"Juan estaba vestido con una piel de camello y un cinturón de cuero, y se alimentaba con langostas y miel silvestre. Y predicaba, diciendo:" (Mc 3,6)

1 de mayo de 2011

II Domingo de Pascua o de la Divina Misericordia. Ciclo A

Hechos 2, 42-47
SR 117, 2-4.13-15. 22-24
I Pedro 1, 3-9
Juan 20, 19-31


El santo Evangelio que la Liturgia nos propone en este segundo domingo de Pascua es ciertamente uno de los textos más conocidos, discutidos y apreciados: el encuentro de Jesús Resucitado con el apóstol Tomás. Los planos de lectura puestos a la luz por los Padres de la Iglesia son múltiples: también la inspiración artística se ha cimentado en el ponerlos plásticamente de frente a nuestros ojos, para darnos una idea  más clara de lo que sucedió “ocho días después”, la primera aparición del Resucitado a los discípulos congregados en el Cenáculo.

Pero más que todo, tiene una fascinación misteriosa la frase que Jesús dirige a Tomás, después de que este lo reconoce como  “Señor y Dios” y que debemos referir no tanto a los discípulos – los cuales han visto– si no más bien a aquellos que se les  agregaron  después, y por lo tanto a nosotros: «Ahora crees, porque me has visto. ¡Felices los que creen sin haber visto!». (Jn 20,29)

La atención, que etas palabras provocan, aparece todavía más paradójico si se piensa que, al autor de este texto, el Señor había sugerido aquello que puede ser justamente considerado como el método cristiano: «Venid y  lo veréis» (Jn 1,39). ¿Cómo se pueden por lo tanto conciliar estas dos frases de Jesús que están idealmente enmarcando todo el cuarto evangelio? ¿Tal vez el Señor ha decidido al final, de cambiar el proprio método? ¿y qué cosa significa “no ver”?.

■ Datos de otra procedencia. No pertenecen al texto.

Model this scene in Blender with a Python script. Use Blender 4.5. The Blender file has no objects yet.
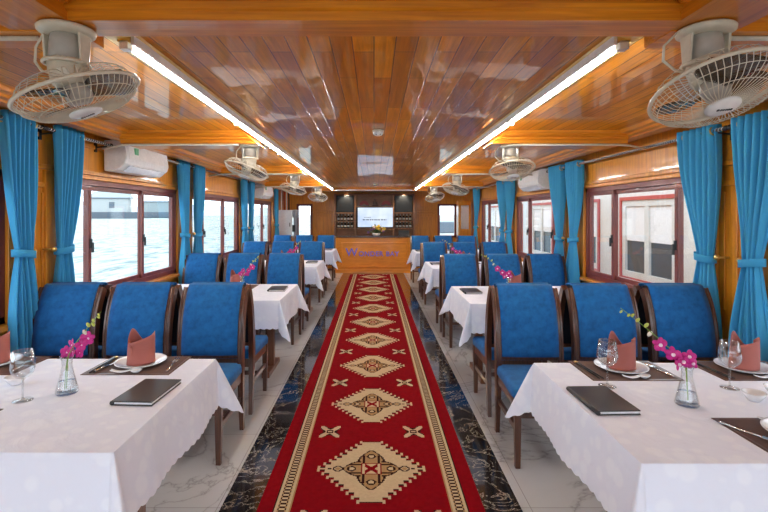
import bpy, math, random
from mathutils import Vector, Matrix, Euler
random.seed(7)
sc = bpy.context.scene
col = sc.collection
PI = math.pi
R = math.radians

# ------------------------------------------------------------------ camera
cam_d = bpy.data.cameras.new('camera')
cam = bpy.data.objects.new('camera', cam_d)
col.objects.link(cam)
cam.location = (0, 0, 1.5)
cam.rotation_euler = (R(90), 0, 0)
cam_d.sensor_width = 36.0
cam_d.lens = 36.0 * 470 / 768
cam_d.shift_x = 10 / 768
cam_d.shift_y = -42 / 768
cam_d.clip_start = 0.05
cam_d.clip_end = 1500
sc.camera = cam

# ------------------------------------------------------------------ world, exposure
W = bpy.data.worlds.new('overcast'); sc.world = W
W.use_nodes = True
nt = W.node_tree; nt.nodes.clear()
wo = nt.nodes.new('ShaderNodeOutputWorld')
wb = nt.nodes.new('ShaderNodeBackground')
tc = nt.nodes.new('ShaderNodeTexCoord')
sp = nt.nodes.new('ShaderNodeSeparateXYZ')
cr = nt.nodes.new('ShaderNodeValToRGB')
cr.color_ramp.elements[0].position = 0.0; cr.color_ramp.elements[0].color = (0.77, 0.88, 1.0, 1)
cr.color_ramp.elements[1].position = 0.6; cr.color_ramp.elements[1].color = (0.82, 0.91, 1.0, 1)
nt.links.new(tc.outputs['Generated'], sp.inputs[0])
nt.links.new(sp.outputs['Z'], cr.inputs[0])
nt.links.new(cr.outputs[0], wb.inputs[0])
WORLD_STRENGTH = 3.4
wb.inputs[1].default_value = WORLD_STRENGTH
nt.links.new(wb.outputs[0], wo.inputs[0])
TUBE_STRENGTH = 85.0
DECK_LAMP_POWER = 0
sc.view_settings.view_transform = 'Standard'
sc.view_settings.look = 'None'
sc.view_settings.gamma = 1
sc.view_settings.exposure = 0.38
sc.view_settings.use_curve_mapping = False
try:
    sc.cycles.max_bounces = 14; sc.cycles.diffuse_bounces = 6
    sc.cycles.glossy_bounces = 5; sc.cycles.transparent_max_bounces = 16
    sc.cycles.caustics_reflective = False; sc.cycles.caustics_refractive = False
    sc.cycles.sample_clamp_indirect = 8.0
except Exception:
    pass

# ------------------------------------------------------------------ materials
MATS = {}
def new_mat(name):
    m = bpy.data.materials.new(name); m.use_nodes = True
    b = m.node_tree.nodes['Principled BSDF']
    MATS[name] = m
    return m, m.node_tree, b

def N(t, kind, **kw):
    n = t.nodes.new(kind)
    for k, v in kw.items():
        setattr(n, k, v)
    return n

def coords(t, scale=(1, 1, 1), rot=(0, 0, 0), loc=(0, 0, 0)):
    c = N(t, 'ShaderNodeTexCoord'); mp = N(t, 'ShaderNodeMapping')
    mp.inputs['Scale'].default_value = scale
    mp.inputs['Rotation'].default_value = rot
    mp.inputs['Location'].default_value = loc
    t.links.new(c.outputs['Object'], mp.inputs[0])
    return mp.outputs[0]

def noise(t, vec, scale, detail=4, rough=0.55, dist=0.0):
    n = N(t, 'ShaderNodeTexNoise')
    n.inputs['Scale'].default_value = scale; n.inputs['Detail'].default_value = detail
    n.inputs['Roughness'].default_value = rough; n.inputs['Distortion'].default_value = dist
    t.links.new(vec, n.inputs['Vector'])
    return n.outputs['Fac']

def ramp(t, fac, stops):
    r = N(t, 'ShaderNodeValToRGB')
    e = r.color_ramp.elements
    while len(e) < len(stops): e.new(0.5)
    for i, (p, c) in enumerate(stops):
        e[i].position = p; e[i].color = (*c, 1) if len(c) == 3 else c
    t.links.new(fac, r.inputs[0])
    return r.outputs[0]

def bump(t, b, h, strength=0.1, dist=0.01, coat=False):
    n = N(t, 'ShaderNodeBump')
    n.inputs['Strength'].default_value = strength; n.inputs['Distance'].default_value = dist
    t.links.new(h, n.inputs['Height'])
    t.links.new(n.outputs[0], b.inputs['Normal'])
    if coat: t.links.new(n.outputs[0], b.inputs['Coat Normal'])

def setp(b, rough=0.5, metal=0.0, coat=0.0, coat_rough=0.05, spec=0.5, sheen=0.0):
    b.inputs['Roughness'].default_value = rough
    b.inputs['Metallic'].default_value = metal
    b.inputs['Coat Weight'].default_value = coat
    b.inputs['Coat Roughness'].default_value = coat_rough
    b.inputs['Specular IOR Level'].default_value = spec
    b.inputs['Sheen Weight'].default_value = sheen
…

La referencia temporal de los “ocho días después”, y por lo tanto al domingo sucesivo a la  resurrección, nos permite enlazar nuestra reflexión a uno de los himnos eucarísticos mas significativos, compuesto por otro Tomas, de Aquino. En el Adoro Te devote, en referencia a la Eucaristía, leemos de hecho: «Al juzgar de Ti, se equivocan la vista, el tacto, el gusto; Pero basta el oído para creer con firmeza». La combinación de estas palabras al Evangelio del día, se puede justamente afirmar que a nosotros no ha sido excluida la experiencia del “ver”, pero, a diferencia del Apóstol Tomás, que ha podido meter los propios dedos en las llagas de las manos y en el costado de Cristo, de lo que hoy nosotros hacemos experiencia, lo podemos comprender solo a la luz de la fe, custodiada y trasmitida por la Iglesia, nuestra Madre y Maestra.

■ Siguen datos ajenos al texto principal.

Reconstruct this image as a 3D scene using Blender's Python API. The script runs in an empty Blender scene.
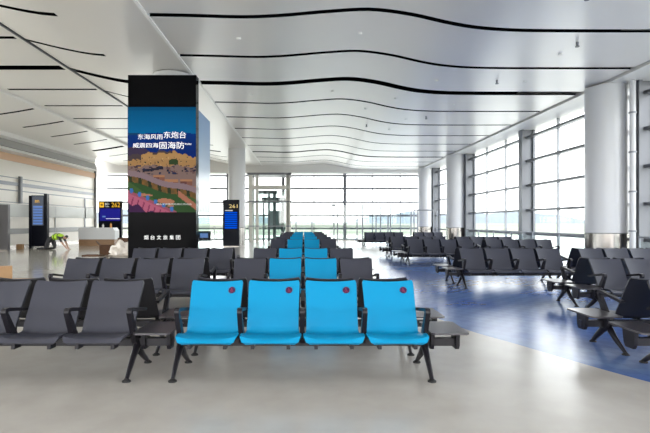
import bpy, bmesh, math, random
from mathutils import Vector, Matrix
random.seed(7)
S = bpy.context.scene
COL = S.collection
PI = math.pi

# ------------------------------------------------------------------ camera
CAMZ = 1.5
F = 490.0                       # focal length in pixels of the 650 px wide frame
cd = bpy.data.cameras.new('camera'); cam = bpy.data.objects.new('camera', cd); COL.objects.link(cam)
cam.location = (0, 0, CAMZ); cam.rotation_euler = (PI/2, 0, 0)
cd.sensor_width = 36; cd.lens = F/650*36; cd.shift_x = 19.5/650; cd.shift_y = 5.5/650
cd.clip_end = 9000; cd.clip_start = 0.05
S.camera = cam

# ------------------------------------------------------------------ world, sky, exposure
w = bpy.data.worlds.new('sky'); S.world = w; w.use_nodes = True
nt = w.node_tree; nt.nodes.clear()
out = nt.nodes.new('ShaderNodeOutputWorld'); bg = nt.nodes.new('ShaderNodeBackground')
tc = nt.nodes.new('ShaderNodeTexCoord'); sx = nt.nodes.new('ShaderNodeSeparateXYZ'); cr = nt.nodes.new('ShaderNodeValToRGB')
nt.links.new(tc.outputs['Generated'], sx.inputs[0]); nt.links.new(sx.outputs['Z'], cr.inputs[0])
cr.color_ramp.elements[0].position = 0.0; cr.color_ramp.elements[0].color = (1.0, 0.985, 0.955, 1)
cr.color_ramp.elements[1].position = 0.6; cr.color_ramp.elements[1].color = (0.95, 0.97, 1.0, 1)
nt.links.new(cr.outputs[0], bg.inputs['Color']); bg.inputs['Strength'].default_value = 1.5
nt.links.new(bg.outputs[0], out.inputs['Surface'])
S.view_settings.view_transform = 'Standard'; S.view_settings.look = 'None'
S.view_settings.gamma = 1; S.view_settings.use_curve_mapping = False
S.view_settings.exposure = 2.14
S.cycles.transparent_max_bounces = 24
S.cycles.max_bounces = 10; S.cycles.diffuse_bounces = 6
S.cycles.sample_clamp_indirect = 6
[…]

Lo que nosotros “no vemos” es por lo tanto el Cuerpo glorioso del Resucitado; pero hoy nos ha dado la posibilidad de “escuchar” la Palabra de Dios y el Magisterio de la Iglesia y entonces de “ver” el cuerpo real de Cristo que es la Eucaristía, de “ver” su Cuerpo místico que es la misma Iglesia, de “ver” la vida de tantos hermanos – más allá de la nuestra– que después de haber encontrado al Señor de modo misterioso, pero real, han renacido en su Espíritu.

Por esto nosotros, como Tomás, somos llamados por Cristo a llenar con nuestras manos las llagas dejadas por los instrumentos de la pasión en su cuerpo, para poder ser testigos y anunciadores de la resurrección, junto a al anuncio verbal con nuestra misma vida. Nuestros sentidos podrían engañarnos, pero nosotros sabemos de haber encontrado el Resucitado y de haberlo reconocido.

La esperanza cierta que Pedro nos dice  – aquel mismo que en la noche en la cual el Señor fue traicionado, lo renegó tres veces por miedo a morir–  se convierte así plenamente comprensible: «Exultáis de alegría inefable y gloriosa » (cfr. 1Pr. 1,8), porque bienaventurados son aquellos que «no han visto» al Señor Resucitado, pero viendo la alegría de sus discípulos «han creído» en Él.